Lightburn Zeta Sports
Reviewed by Unique Cars and Parts
Our Rating: 4
Introduction
Despite failing to capture the imagination of the Australian public with the Zeta Station Sedan, Harold Lightburn pushed ahead with plans to release the Zeta sports car.
It was back in
1959 that Lightburn had obtained the rights to the Frisky Sprint- a low, sleek 'Michelotti' designed sports car similar to the Goggomobil Dart.
The Frisky Sprint's designer,
Gordon Bedson, was persuaded to leave Frisky and join Lightburn with a brief to develop the Zeta Sports.
He bought with him the
prototype Frisky Sprint as well as a supply of fifty motors by Fichtel&Sachs, the 493cc engine from the legendary FMR "Tiger".
The Frisky Sprint did have doors- shallow bottom-hinged ones, but they were deleted in the interests of strength.
The windshield was changed, the tail restyled, and the final drive altered.
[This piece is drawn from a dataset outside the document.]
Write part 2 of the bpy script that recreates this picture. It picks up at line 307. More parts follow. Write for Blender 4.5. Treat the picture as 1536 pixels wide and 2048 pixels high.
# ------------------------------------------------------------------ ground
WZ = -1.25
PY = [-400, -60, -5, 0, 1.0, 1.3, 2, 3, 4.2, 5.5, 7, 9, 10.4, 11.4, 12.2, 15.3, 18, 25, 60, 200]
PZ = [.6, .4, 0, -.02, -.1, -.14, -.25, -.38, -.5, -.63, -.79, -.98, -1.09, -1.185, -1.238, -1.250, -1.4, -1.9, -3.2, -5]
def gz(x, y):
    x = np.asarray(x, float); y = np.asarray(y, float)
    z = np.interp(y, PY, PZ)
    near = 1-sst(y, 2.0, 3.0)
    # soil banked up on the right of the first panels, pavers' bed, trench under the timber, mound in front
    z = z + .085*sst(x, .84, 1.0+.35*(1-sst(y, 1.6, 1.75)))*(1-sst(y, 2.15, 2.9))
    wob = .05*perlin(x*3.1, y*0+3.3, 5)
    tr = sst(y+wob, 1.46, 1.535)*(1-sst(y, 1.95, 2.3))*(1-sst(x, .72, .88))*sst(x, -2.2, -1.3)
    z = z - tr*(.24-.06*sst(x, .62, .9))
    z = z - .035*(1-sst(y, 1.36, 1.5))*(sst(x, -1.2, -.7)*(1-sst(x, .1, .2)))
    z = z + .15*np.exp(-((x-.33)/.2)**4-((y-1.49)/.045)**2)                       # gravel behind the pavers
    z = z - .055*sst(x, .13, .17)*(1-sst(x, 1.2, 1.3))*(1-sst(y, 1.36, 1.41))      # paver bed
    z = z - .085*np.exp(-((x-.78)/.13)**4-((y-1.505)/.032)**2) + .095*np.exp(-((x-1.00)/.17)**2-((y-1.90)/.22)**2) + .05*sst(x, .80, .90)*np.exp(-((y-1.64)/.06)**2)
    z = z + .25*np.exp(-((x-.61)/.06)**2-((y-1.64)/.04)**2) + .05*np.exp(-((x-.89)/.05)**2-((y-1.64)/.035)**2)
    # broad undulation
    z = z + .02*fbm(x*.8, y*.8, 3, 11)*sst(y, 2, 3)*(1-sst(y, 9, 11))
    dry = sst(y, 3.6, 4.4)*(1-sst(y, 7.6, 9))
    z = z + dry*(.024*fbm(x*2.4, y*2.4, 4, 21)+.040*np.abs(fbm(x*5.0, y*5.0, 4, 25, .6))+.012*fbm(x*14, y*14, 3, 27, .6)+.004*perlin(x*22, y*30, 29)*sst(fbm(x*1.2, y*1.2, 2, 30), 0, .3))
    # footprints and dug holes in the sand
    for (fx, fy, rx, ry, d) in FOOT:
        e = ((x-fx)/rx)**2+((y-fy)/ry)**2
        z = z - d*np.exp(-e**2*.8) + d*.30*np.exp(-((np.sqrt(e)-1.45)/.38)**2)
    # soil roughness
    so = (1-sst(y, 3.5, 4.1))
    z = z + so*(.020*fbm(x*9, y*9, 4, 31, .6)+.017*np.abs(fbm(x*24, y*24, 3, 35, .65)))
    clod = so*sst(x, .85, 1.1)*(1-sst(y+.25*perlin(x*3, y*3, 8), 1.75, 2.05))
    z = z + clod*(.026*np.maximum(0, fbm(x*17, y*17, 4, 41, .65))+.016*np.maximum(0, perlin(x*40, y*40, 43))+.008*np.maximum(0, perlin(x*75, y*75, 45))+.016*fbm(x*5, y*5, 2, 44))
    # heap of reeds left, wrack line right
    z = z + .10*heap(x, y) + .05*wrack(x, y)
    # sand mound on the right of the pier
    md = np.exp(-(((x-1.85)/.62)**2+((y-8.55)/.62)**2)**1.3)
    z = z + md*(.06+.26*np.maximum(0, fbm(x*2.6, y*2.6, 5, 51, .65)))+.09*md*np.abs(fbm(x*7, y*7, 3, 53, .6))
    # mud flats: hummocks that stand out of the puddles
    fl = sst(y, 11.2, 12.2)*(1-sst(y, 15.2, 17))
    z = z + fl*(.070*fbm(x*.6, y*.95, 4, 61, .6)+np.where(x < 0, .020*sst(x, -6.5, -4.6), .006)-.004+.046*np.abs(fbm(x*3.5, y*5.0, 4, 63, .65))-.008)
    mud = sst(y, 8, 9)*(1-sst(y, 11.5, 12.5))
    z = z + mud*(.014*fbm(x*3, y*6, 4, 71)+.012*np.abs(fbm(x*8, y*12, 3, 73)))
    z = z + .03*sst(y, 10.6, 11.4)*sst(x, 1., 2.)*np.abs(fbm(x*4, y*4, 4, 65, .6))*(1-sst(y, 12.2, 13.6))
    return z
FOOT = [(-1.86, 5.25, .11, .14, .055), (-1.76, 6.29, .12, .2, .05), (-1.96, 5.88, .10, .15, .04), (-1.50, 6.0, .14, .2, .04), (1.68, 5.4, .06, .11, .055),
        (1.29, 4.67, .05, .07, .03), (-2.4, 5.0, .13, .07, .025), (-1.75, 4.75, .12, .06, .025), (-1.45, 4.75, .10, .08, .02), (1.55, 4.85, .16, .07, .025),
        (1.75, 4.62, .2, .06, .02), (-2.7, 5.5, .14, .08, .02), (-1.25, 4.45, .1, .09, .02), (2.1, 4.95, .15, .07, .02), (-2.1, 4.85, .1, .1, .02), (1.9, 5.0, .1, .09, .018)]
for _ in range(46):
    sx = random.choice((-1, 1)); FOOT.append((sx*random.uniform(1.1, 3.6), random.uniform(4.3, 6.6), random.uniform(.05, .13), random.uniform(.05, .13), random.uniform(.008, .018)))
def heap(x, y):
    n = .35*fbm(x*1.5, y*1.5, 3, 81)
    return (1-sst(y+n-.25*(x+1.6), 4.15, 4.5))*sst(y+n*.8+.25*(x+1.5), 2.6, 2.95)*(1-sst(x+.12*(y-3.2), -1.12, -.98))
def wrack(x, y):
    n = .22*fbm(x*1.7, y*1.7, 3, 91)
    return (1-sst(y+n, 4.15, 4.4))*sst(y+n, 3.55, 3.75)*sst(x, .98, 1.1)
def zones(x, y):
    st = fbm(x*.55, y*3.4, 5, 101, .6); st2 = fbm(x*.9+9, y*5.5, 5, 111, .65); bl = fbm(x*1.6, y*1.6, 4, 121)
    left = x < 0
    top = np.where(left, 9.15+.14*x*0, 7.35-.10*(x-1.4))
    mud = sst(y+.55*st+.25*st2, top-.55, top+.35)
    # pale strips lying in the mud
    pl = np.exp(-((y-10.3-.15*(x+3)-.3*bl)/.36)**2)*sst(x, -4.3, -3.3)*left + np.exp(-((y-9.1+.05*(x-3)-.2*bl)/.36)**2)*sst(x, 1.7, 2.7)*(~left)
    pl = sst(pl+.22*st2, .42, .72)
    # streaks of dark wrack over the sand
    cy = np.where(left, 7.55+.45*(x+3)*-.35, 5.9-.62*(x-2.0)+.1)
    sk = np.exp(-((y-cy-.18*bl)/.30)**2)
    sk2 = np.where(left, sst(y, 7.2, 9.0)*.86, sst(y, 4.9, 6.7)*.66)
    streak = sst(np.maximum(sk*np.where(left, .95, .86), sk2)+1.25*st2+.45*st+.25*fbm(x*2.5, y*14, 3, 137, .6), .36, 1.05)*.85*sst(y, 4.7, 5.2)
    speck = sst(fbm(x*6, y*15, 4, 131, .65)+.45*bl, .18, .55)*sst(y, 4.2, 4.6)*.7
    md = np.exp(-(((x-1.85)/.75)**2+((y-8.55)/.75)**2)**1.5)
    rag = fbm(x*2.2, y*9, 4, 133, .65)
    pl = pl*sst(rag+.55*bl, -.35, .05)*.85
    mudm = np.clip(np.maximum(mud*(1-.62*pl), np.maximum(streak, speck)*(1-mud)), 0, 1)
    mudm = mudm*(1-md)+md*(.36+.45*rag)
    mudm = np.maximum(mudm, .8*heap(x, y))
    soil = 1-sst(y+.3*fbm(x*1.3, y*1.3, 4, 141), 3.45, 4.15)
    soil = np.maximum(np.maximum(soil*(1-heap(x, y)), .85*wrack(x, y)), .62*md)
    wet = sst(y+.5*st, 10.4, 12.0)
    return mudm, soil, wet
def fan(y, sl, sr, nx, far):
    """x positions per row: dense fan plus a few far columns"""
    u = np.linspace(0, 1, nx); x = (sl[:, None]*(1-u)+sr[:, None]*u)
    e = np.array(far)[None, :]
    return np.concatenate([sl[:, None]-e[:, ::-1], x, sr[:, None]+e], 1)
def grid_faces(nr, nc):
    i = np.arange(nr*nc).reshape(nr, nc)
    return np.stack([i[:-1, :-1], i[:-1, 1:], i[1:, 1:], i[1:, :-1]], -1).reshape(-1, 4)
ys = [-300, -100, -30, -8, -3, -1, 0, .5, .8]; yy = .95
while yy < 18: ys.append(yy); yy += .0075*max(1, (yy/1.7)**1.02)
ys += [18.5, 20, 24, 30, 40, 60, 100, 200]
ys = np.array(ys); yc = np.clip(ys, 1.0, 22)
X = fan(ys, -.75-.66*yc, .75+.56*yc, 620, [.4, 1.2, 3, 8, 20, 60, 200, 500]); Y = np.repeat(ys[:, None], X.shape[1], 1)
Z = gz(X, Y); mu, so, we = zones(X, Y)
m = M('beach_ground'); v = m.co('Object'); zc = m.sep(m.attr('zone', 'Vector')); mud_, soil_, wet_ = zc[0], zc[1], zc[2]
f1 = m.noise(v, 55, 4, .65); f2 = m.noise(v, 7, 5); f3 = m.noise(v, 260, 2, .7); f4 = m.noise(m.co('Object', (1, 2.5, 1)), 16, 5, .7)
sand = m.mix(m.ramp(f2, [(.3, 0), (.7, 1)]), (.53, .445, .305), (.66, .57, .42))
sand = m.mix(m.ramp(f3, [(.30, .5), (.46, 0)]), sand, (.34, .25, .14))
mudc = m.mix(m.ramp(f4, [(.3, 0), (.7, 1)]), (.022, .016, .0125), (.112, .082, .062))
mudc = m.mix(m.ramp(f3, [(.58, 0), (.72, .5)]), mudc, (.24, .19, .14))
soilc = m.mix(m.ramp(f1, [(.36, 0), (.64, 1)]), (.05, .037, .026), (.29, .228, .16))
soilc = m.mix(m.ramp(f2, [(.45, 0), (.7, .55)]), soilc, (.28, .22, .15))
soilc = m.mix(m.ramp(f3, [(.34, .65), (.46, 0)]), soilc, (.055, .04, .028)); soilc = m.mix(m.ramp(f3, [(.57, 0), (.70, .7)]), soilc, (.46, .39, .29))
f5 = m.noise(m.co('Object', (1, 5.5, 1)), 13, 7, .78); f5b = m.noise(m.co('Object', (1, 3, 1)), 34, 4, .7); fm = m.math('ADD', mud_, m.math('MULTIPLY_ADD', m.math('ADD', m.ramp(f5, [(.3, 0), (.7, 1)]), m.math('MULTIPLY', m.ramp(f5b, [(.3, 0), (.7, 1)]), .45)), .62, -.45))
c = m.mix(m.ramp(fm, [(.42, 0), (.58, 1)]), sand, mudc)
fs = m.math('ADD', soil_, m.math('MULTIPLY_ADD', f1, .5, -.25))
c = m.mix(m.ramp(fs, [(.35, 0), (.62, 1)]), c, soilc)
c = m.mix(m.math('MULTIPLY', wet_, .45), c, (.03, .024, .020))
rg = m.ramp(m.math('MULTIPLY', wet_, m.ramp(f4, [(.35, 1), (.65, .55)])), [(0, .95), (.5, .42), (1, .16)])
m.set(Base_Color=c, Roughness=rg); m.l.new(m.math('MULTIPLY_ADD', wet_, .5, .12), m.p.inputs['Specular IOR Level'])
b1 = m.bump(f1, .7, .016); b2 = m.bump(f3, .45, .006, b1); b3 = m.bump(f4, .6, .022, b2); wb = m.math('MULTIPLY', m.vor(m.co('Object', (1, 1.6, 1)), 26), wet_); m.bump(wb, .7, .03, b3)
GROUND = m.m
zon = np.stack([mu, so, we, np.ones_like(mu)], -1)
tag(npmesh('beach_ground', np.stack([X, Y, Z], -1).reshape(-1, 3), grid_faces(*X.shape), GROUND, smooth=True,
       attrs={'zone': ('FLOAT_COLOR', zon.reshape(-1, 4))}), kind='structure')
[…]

The car failed to meet New South Wales lighting regulations, so some were fitted with additional free-standing headlamps on the hood.
It seems most Zeta Sports were built in
1961, but the car was not introduced until the summer of
1964 for some reason.
While Lightburn had a network of
Alfa Romeo dealerships at the ready, they were under whelmed by orders, and only some 28 were sold.